Question

Find the sign of $$\sin 300$$?

Answer 1

Hint: We are given above to find the sign of $$\sin 300$$. We will try to find it by using the graphical properties of trigonometric functions. We should know the signs of sin function on various quadrants in a Cartesian plane. A Cartesian plane is divided into four quadrants of $${90}^{\circ }$$ each. First we locate the position of $$\sin 300$$ in the given quadrant and then use graphical properties of trigonometric functions to find the sign of $$\sin 300$$.

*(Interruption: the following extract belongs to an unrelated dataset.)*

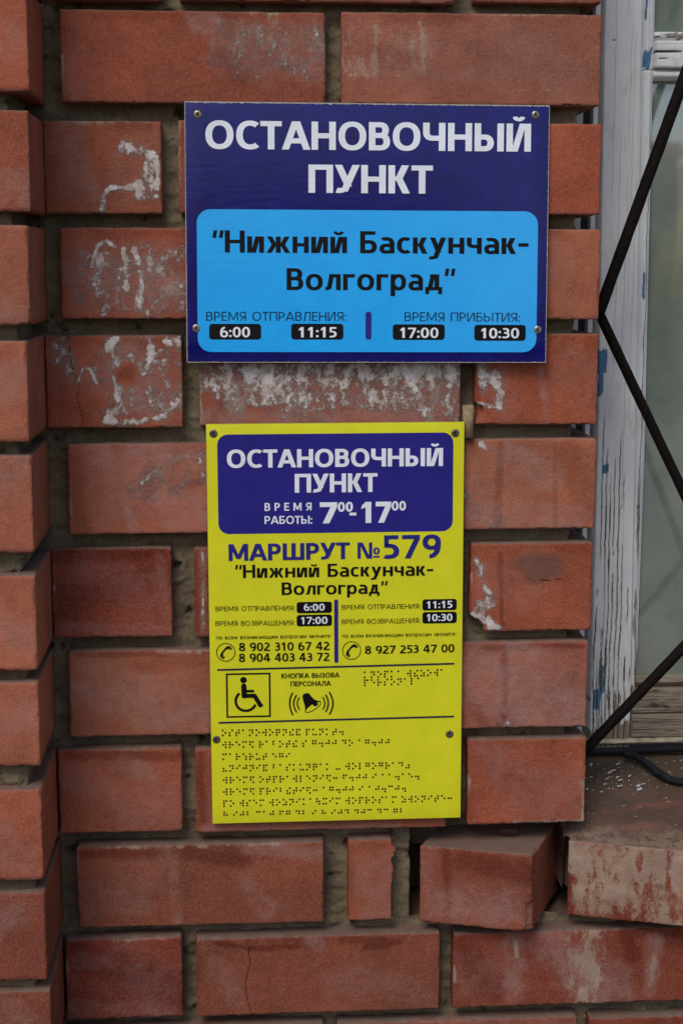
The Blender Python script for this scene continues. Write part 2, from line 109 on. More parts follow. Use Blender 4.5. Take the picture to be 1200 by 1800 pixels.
'9R': [('k', [(0.0029, -0.9314), (0.007, -0.9697), (0.0067, -1.0067)], 0.02351, 0.62), ('k', [(-0.0061, -0.9312), (0.0122, -0.938)], 0.01679, 0.5), ('b', [(-0.0723, -0.9418), (-0.0714, -0.9927)], 0.01679, 1), ('b', [(-0.0363, -0.9366), (0.0321, -0.996)], 0.03359, 1), ('k', [(-0.0694, -0.9387), (-0.0673, -0.9546)], 0.00336, 0.7), ('k', [(0.0823, -0.9401), (0.0748, -0.991)], 0.00392, 0.6), ('b', [(0.0792, -0.9401), (0.075, -0.9974)], 0.01008, 1), ('d', [(-0.1265, -0.9402), (-0.0896, -0.9921)], 0.01679, 0.7), ('d', [(0.0456, -0.9359), (0.0554, -0.9584)], 0.0112, 0.8), ('d', [(0.0457, -0.939), (0.049, -0.9487)], 0.00448, 0.5)],
'10c': [('b', [(-0.2397, -1.0253), (-0.0097, -1.0332)], 0.0112, 0.6)],
}


# ---------------------------------------------------------------- helpers
def tag(o, label=None, cat=None, group=None, kind=None):
    if label: o['label'] = label
    if cat: o['category'] = cat
    if group: o['group'] = group
    if kind: o['kind'] = kind
    return o

def empty(name, loc=(0, 0, 0), rot=(0, 0, 0)):
    o = bpy.data.objects.new(name, None)
    o.empty_display_size = 0.05
    COL.objects.link(o)
    o.location = loc
    o.rotation_euler = rot
    return o

def link(name, me, mat, parent=None, loc=(0, 0, 0), rot=(0, 0, 0)):
    o = bpy.data.objects.new(name, me)
    COL.objects.link(o)
    if mat is not None:
        for m in (mat if isinstance(mat, (list, tuple)) else [mat]):
            me.materials.append(m)
    o.location = loc
    o.rotation_euler = rot
    if parent: o.parent = parent
    return o

def mesh(name, V, F, smooth=False, uv=None):
    me = bpy.data.meshes.new(name)
    V = np.asarray(V, dtype=np.float32)
    if isinstance(F, np.ndarray) and F.ndim == 2:
        n, k = F.shape
        me.vertices.add(len(V)); me.vertices.foreach_set('co', V.ravel())
        me.loops.add(n * k); me.loops.foreach_set('vertex_index', F.ravel().astype(np.int32))
        me.polygons.add(n)
        me.polygons.foreach_set('loop_start', np.arange(0, n * k, k, dtype=np.int32))
        me.polygons.foreach_set('loop_total', np.full(n, k, dtype=np.int32))
        me.update(calc_edges=True)
    else:
        me.from_pydata([tuple(map(float, v)) for v in V], [], F)
        me.update()
    if smooth:
        me.polygons.foreach_set('use_smooth', np.ones(len(me.polygons), dtype=bool))
    return me

def attr(me, name, rgb):
    a = me.color_attributes.new(name, 'FLOAT_COLOR', 'POINT')
    c = np.ones((len(me.vertices), 4), dtype=np.float32)
    for i, ch in enumerate(rgb):
        c[:, i] = ch
    a.data.foreach_set('color', c.ravel())

# value noise on arrays of points
def _h(i, j, k, s):
    n = (i * 374761393 + j * 668265263 + k * 2147483647 + s * 974634777) & 0xffffffff
    n = ((n ^ (n >> 13)) * 1274126177) & 0xffffffff
    n = ((n ^ (n >> 16)) * 2246822519) & 0xffffffff
    return ((n ^ (n >> 15)) & 0xffffff) / float(0xffffff)

def vnoise(P, sc, seed=0):
    P = np.asarray(P, dtype=np.float64)
    Q = P * np.asarray(sc, dtype=np.float64) + 1000.0 + seed * 7.31
    I = np.floor(Q).astype(np.int64); f = Q - I
    f = f * f * (3 - 2 * f)
    out = 0
    for a in (0, 1):
        for b in (0, 1):
            for c in (0, 1):
                wgt = (f[:, 0] if a else 1 - f[:, 0]) * (f[:, 1] if b else 1 - f[:, 1]) * (f[:, 2] if c else 1 - f[:, 2])
                out = out + wgt * _h(I[:, 0] + a, I[:, 1] + b, I[:, 2] + c, seed)
    return out

def fbm(P, sc, seed=0, octv=4):
    o = 0; amp = 1; tot = 0; sc = np.asarray(sc, dtype=np.float64) * np.ones(3)
    for i in range(octv):
        o = o + amp * vnoise(P, sc * (2.03 ** i), seed + i * 17); tot += amp; amp *= 0.55
    return o / tot

def sstep(a, b, x):
    t = np.clip((x - a) / (b - a), 0, 1)
    return t * t * (3 - 2 * t)

def polydist(x, z, pts):
    d = np.full(x.shape, 1e9)
    if len(pts) == 1:
        return np.hypot(x - pts[0][0], z - pts[0][1])
    for (ax, az_), (bx, bz) in zip(pts[:-1], pts[1:]):
        vx, vz = bx - ax, bz - az_
        t = np.clip(((x - ax) * vx + (z - az_) * vz) / (vx * vx + vz * vz + 1e-12), 0, 1)
        d = np.minimum(d, np.hypot(x - ax - t * vx, z - az_ - t * vz))
    return d

def boxaxis(L, s, r):
    n = max(1, int(round((L - 2 * r) / s)))
    mid = np.linspace(-L / 2 + r, L / 2 - r, n + 1)
    return np.concatenate([[-L / 2, -L / 2 + r * .45], mid, [L / 2 - r * .45, L / 2]])

def gridbox(L, s, r, faces='xXyYzZ'):
    """closed rounded box as six grids; returns V, F (quads), base-normal"""
    ax = [boxaxis(L[i], s[i], r) for i in range(3)]
    n = [len(a) for a in ax]
    idx = {}
    ids = -np.ones(n, dtype=np.int64)
    I, J, K = np.meshgrid(*[np.arange(k) for k in n], indexing='ij')
    surf = (I == 0) | (I == n[0] - 1) | (J == 0) | (J == n[1] - 1) | (K == 0) | (K == n[2] - 1)
    ids[surf] = np.arange(surf.sum())
    V = np.stack([ax[0][I[surf]], ax[1][J[surf]], ax[2][K[surf]]], 1)
    F = []
    def quads(A, flip):
        q = np.stack([A[:-1, :-1], A[1:, :-1], A[1:, 1:], A[:-1, 1:]], -1).reshape(-1, 4)
        F.append(q[:, ::-1] if flip else q)
    quads(ids[0], True); quads(ids[-1], False)
    quads(ids[:, 0], False); quads(ids[:, -1], True)
    quads(ids[:, :, 0], True); quads(ids[:, :, -1], False)
    F = np.concatenate(F)
    h = np.array(L) / 2 - r
    C = np.clip(V, -h, h)
    N = V - C
    ln = np.linalg.norm(N, axis=1, keepdims=True)
    N = N / np.maximum(ln, 1e-9)
    V = C + N * r
    return V, F, N

# ---------------------------------------------------------------- materials
def newmat(name):
    m = bpy.data.materials.new(name); m.use_nodes = True
    t = m.node_tree
    return m, t, t.nodes['Principled BSDF']

class NB:
    def __init__(s, t): s.t = t
    def n(s, typ, **kw):
        x = s.t.nodes.new(typ)
        for k, v in kw.items(): setattr(x, k, v)
        return x
    def l(s, a, b): s.t.links.new(a, b)
    def noise(s, vec, scale, detail=4, rough=.6, dim='3D'):
        x = s.n('ShaderNodeTexNoise'); x.inputs['Scale'].default_value = scale
        x.inputs['Detail'].default_value = detail; x.inputs['Roughness'].default_value = rough
        if vec is not None: s.l(vec, x.inputs['Vector'])
        return x.outputs['Fac']
    def mapping(s, vec, scale=(1, 1, 1)):
        x = s.n('ShaderNodeMapping'); x.inputs['Scale'].default_value = scale; s.l(vec, x.inputs['Vector']); return x.outputs[0]
    def ramp(s, v, a, b, lo=0., hi=1.):
        x = s.n('ShaderNodeMapRange'); x.interpolation_type = 'SMOOTHSTEP'
        s.l(v, x.inputs[0])
        for i, q in enumerate((a, b, lo, hi)): x.inputs[i + 1].default_value = q
        return x.outputs[0]
    def math(s, op, a, b=None, c=None):
        x = s.n('ShaderNodeMath', operation=op)
        for i, q in enumerate((a, b, c)):
            if q is None: continue
            if isinstance(q, (int, float)): x.inputs[i].default_value = q
            else: s.l(q, x.inputs[i])
        return x.outputs[0]
    def mix(s, f, a, b, mode='MIX'):
        x = s.n('ShaderNodeMix', data_type='RGBA', blend_type=mode)
        for k, q in ((0, f), (6, a), (7, b)):
            if isinstance(q, (int, float)): x.inputs[k].default_value = q
            elif isinstance(q, tuple): x.inputs[k].default_value = (*q, 1)
            else: s.l(q, x.inputs[k])
        return x.outputs[2]
    def bump(s, hgt, strength, dist, normal=None):
        x = s.n('ShaderNodeBump'); x.inputs['Strength'].default_value = strength; x.inputs['Distance'].default_value = dist
        s.l(hgt, x.inputs['Height'])
        if normal is not None: s.l(normal, x.inputs['Normal'])
        return x.outputs[0]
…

Complete step-by-step solution:
First of all we have to locate $$\sin 300$$ in a quadrant using the graphical properties of trigonometric functions. First quadrant is between $$0^{\circ }$$to $${90}^{\circ }$$, second quadrant is between $${90}^{\circ }$$ to $${180}^{\circ }$$, third quadrant is between $${180}^{\circ }$$ to $${270}^{\circ }$$ and fourth quadrant is between $${270}^{\circ }$$ to $${360}^{\circ }$$.
Sign of sin function in the first quadrant is positive, in the second quadrant is positive, in third quadrant is negative and fourth quadrant is negative, as given below
First quadrant $${}^{\prime }{+}^{\prime }$$
Second quadrant $${}^{\prime }{+}^{\prime }$$
Third quadrant $${}^{\prime }{-}^{\prime }$$
Fourth quadrant $${}^{\prime }{-}^{\prime }$$
Since we are dealing with$${300}^{\circ }$$, it is located in the fourth quadrant. Hence the sign of $$\sin 300$$ will be $${}^{\prime }{-}^{\prime }$$.

Note: This is to note that we have to remember signs for all the trigonometric functions in different quadrants. We also have to remember the conversion of different trigonometric functions into each other. For example, for $$\sin 300$$, we know the sign is negative but we do not know its value. So we convert it into an angle whose trigonometric value can be found easily. For this we know that $$\sin (360-\theta )=-\sin \theta$$. So $$\sin 300$$ can be written as $$\sin (360-300)=-\sin 60$$, whose value we know is $$-{\displaystyle \frac{\sqrt{3}}{2}}$$.